The spate of death threats against members of Congress in the wake of the health care vote has prompted Andrew Breitbart and his cadre of “journalists” to construct their own alternate reality in which threats of violence are exclusive to the left, and all allegations of conservatives making threats are either fabricated or the dirty undertaking of liberal "agents provocateurs" seeking to discredit the Tea Party movement. Now Breitbart has taken this same shtick to the pages of the Politico, and made a fool of himself in the process.
Politico's Kenneth Vogel and Jake Sherman interviewed Breitbart for their piece this morning on the politics of death threats:
Media entrepreneur Andrew Breitbart responds that conservatives “are on the receiving end (of threats and intimidation) every single day, but haven't made anything of it because they know that the press isn't going to be sympathetic to their cause and they don't have a coordinated strategy to try to malign protestors.”

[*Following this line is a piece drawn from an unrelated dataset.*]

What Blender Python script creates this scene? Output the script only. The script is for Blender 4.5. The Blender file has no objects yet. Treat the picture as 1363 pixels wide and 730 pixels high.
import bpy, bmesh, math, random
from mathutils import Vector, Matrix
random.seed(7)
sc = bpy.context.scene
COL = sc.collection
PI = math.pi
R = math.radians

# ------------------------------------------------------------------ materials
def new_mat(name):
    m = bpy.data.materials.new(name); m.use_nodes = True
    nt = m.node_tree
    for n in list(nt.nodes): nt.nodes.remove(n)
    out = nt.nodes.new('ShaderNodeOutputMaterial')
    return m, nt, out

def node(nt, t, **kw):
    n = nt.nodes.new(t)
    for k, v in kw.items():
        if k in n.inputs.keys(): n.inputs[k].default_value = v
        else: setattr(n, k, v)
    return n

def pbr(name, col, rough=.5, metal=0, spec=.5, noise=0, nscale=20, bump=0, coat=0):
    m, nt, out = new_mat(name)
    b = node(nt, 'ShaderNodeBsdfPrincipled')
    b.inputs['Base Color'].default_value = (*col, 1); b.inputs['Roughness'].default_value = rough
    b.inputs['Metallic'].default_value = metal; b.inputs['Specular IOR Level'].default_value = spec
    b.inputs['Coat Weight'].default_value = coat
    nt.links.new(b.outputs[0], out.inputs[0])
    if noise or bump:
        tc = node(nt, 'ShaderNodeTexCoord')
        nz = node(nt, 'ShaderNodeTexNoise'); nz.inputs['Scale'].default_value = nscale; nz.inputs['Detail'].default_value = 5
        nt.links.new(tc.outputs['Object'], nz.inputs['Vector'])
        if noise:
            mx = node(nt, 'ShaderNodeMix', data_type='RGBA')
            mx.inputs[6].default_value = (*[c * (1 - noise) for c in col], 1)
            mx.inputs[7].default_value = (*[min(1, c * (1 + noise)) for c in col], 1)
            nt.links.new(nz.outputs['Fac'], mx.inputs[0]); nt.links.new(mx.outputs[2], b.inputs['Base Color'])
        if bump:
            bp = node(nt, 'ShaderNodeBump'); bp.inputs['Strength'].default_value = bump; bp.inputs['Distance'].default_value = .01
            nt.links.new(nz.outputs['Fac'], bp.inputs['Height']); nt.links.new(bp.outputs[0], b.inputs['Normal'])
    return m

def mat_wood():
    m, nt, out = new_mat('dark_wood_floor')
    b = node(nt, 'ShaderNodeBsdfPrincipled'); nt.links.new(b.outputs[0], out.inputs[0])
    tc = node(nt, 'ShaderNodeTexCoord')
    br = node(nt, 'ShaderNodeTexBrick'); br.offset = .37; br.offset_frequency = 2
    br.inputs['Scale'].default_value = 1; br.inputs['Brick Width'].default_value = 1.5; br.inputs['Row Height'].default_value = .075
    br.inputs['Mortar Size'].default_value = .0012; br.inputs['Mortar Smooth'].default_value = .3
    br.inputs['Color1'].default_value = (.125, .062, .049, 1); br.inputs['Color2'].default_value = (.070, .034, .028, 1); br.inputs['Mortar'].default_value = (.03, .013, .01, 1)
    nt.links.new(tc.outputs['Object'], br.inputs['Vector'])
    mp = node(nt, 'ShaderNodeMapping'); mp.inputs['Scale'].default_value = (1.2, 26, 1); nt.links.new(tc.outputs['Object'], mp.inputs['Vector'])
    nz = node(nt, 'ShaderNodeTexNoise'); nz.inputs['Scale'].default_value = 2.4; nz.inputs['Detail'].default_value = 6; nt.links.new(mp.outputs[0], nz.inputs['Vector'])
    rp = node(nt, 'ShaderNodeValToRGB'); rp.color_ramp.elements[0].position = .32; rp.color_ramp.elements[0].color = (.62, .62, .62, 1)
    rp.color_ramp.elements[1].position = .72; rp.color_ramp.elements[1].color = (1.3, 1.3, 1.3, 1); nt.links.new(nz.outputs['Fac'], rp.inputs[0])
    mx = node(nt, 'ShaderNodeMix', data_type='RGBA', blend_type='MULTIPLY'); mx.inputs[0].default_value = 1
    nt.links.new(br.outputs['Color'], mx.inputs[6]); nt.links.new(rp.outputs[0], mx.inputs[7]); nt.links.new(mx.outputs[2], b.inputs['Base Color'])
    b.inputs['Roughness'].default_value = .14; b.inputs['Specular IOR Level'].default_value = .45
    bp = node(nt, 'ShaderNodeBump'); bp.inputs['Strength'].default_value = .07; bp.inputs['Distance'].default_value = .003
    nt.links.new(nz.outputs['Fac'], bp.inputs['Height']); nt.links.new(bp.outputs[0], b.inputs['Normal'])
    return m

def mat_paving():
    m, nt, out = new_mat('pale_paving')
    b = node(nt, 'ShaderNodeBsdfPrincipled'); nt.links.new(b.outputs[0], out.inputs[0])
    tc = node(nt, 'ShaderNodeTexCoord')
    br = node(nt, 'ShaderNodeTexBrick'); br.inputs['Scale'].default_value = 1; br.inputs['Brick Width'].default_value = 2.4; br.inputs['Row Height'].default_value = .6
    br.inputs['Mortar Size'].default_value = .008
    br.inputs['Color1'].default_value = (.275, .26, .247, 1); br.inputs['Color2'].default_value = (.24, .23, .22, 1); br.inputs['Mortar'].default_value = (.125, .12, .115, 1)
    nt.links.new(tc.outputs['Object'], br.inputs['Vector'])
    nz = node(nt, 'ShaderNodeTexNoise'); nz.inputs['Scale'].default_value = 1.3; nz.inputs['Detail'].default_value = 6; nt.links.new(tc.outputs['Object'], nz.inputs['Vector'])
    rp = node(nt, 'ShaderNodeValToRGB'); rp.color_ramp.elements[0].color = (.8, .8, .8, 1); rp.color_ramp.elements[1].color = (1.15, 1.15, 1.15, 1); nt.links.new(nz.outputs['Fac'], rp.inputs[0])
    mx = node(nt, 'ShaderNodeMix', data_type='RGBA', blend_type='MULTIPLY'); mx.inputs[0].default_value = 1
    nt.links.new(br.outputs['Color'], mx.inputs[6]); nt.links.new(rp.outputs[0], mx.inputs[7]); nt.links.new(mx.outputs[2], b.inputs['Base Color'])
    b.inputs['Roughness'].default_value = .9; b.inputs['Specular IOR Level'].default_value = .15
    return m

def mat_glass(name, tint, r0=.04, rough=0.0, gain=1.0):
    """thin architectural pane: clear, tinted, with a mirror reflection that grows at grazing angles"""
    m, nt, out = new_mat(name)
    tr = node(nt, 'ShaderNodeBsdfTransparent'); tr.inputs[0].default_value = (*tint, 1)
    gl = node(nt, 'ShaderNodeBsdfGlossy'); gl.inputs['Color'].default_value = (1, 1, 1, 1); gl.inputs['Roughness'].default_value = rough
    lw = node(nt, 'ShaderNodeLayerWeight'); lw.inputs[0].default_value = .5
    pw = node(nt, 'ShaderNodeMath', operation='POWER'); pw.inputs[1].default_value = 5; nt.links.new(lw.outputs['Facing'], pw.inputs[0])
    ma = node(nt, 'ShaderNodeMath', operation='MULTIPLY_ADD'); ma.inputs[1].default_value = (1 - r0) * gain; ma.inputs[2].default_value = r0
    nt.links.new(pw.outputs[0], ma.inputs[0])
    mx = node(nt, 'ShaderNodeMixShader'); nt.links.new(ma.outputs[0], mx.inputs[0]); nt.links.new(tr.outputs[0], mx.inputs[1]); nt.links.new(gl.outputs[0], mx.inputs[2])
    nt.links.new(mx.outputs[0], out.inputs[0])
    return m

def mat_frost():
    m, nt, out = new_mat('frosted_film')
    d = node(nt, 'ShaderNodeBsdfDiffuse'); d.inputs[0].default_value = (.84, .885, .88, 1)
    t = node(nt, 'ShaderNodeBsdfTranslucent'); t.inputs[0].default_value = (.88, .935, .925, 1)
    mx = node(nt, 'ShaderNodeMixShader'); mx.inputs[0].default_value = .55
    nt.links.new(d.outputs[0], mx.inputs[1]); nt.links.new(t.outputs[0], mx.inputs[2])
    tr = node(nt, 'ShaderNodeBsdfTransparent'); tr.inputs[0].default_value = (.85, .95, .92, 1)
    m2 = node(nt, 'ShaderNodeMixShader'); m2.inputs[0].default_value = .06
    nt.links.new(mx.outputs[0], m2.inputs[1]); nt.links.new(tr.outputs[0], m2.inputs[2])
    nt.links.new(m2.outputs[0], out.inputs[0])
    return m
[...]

Breitbart's various websites have taken a leading role in challenging threats reported against Democrats and highlighting those leveled against conservatives. And last weekend, he offered a $100,000 award to anyone who could prove claims by African American House Democrats that they were called racial slurs by tea party protestors at a Capitol Hill protest before the healthcare vote.
One of his websites also posted a video showing one supporter of Senate Majority Leader Harry Reid menacingly telling his compatriots to “get (Breitbart) out of here or I'm going to jail today,” and others throwing eggs at a bus emblazoned with “Tea Party Express” as it passed through Reid's tiny hometown of Searchlight, Nev., en route to a Saturday tea party rally in the desert just north of Searchlight.

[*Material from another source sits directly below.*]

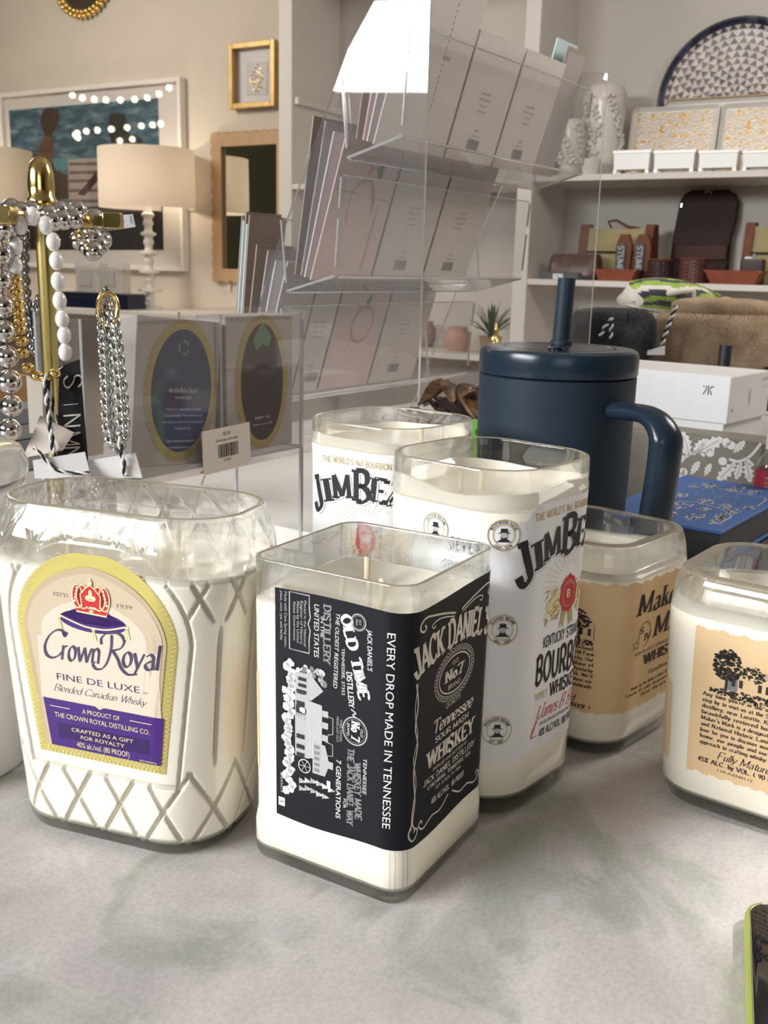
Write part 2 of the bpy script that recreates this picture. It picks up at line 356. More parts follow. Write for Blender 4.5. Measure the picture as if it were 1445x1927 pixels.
M_WALL = noise_mat('wall_paint', [(.3, (.66, .60, .52)), (.7, (.69, .63, .55))], 3, 2, .85)
M_WHITE = mat('white_paint', (.80, .77, .73), .55)
g = G(); g.box((.128, .839, -.49), (2.4, 1.42, .86), rz=pi / 2 - A0)
tag(link('counter_cabinet', g, M_WHITE), 'white shop counter cabinet carrying the marble top', 'counter')

# ------------------------------------------------------------------ bottle candles
M_GLASS = glass_mat('bottle_glass', (.975, .985, .965), 1.47)
CO = dict(Coat_Weight=1., Coat_Roughness=.03, Coat_IOR=1.47)
M_WAX = mat('cream_wax', (.94, .88, .74), .45, 0, .3, **CO)
M_CUT = mat('cut_glass_edge', (.36, .31, .23), .32, 0, .5, Transmission_Weight=.3)
M_WICK = mat('waxed_wick', (.88, .76, .56), .7)
P_BLACK = mat('black_label_paper', (.010, .010, .014), .45, 0, .18)
P_WHITE = mat('white_label_paper', (.84, .83, .84), .5)
P_KRAFT = noise_mat('kraft_label_paper', [(.3, (.79, .555, .30)), (.7, (.83, .60, .345))], 60, 4, .65)
P_STICK = mat('tan_sticker', (.80, .60, .38), .6)
I_WHITE = mat('white_ink', (.80, .79, .77), .5); I_CREAM = mat('cream_ink', (.66, .60, .52), .5); I_GREY = mat('grey_ink', (.23, .23, .24), .5)
I_GREY2 = mat('light_grey_ink', (.48, .48, .48), .5)
I_BLACK = mat('black_ink', (.015, .013, .015), .5); I_DARK = mat('brown_black_ink', (.035, .025, .02), .6); I_GOLD = mat('gold_ink', (.56, .43, .16), .35, .35)
I_RED = mat('red_ink', (.58, .025, .03), .45); I_PURP = mat('purple_ink', (.055, .009, .175), .45); I_PURPD = mat('deep_purple_ink', (.028, .005, .095), .5)
I_YEL = mat('gold_border_ink', (.60, .51, .14), .4, .2); I_YEL2 = mat('pale_gold_ink', (.84, .74, .42), .4, .2); I_TAN = mat('tan_ink', (.55, .42, .28), .5); I_BEI = mat('label_beige', (.63, .51, .36), .5)
I_IVORY = mat('ivory_ink', (.74, .65, .52), .5)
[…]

Breitbart also provided POLITICO a threatening email he said he received after speaking at last month's Conservative Political Action Conference, in which the writer posited “theres (sic) nothing wrong with you that a well aimed M 16 couldn't solve” and threatened to “silence your ass forever.”
The email has been forwarded to federal authorities, Breitbart said, asserting “I am not trying to make a big deal out of that ... I am just trying to show that this is what is happening. They are trying to enrage their followers and it's working.” [emphasis added]
So Andrew Breitbart declares that conservatives (unlike liberals) just don't make a big deal over the death threats they receive and certainly wouldn't alert the press, and then immediately alerts the press to a death threat he received, all the while maintaining that he's “not trying to make a big deal out of that.”
After all, what better way to not make a big deal out of something than to give it to reporters working for a major political media outlet?
As for his claim that he's “just trying to show that this is what is happening,” that's a bunch of garbage. We already know that it's happening, and it's deplorable no matter who it happens to, be it Andrew Breitbart or Eric Cantor or Bart Stupak.
John Avlon of the Daily Beast, quoted earlier in the same Politico article, neatly summed up the poisoning effect behavior like Breitbart's has on our political climate:
“The fact that we can't get clear condemnation of death threats against Congressmen without partisan caveats is a sign of the sickness in our politics right now,” he said.
The author of a 2005 book on the power of political centrism and a former speech writer for ex-New York City Mayor Rudy Giuliani, Avlon said “neither side has a monopoly on virtue or vice. There are unstable individuals at both ends of the political spectrum.”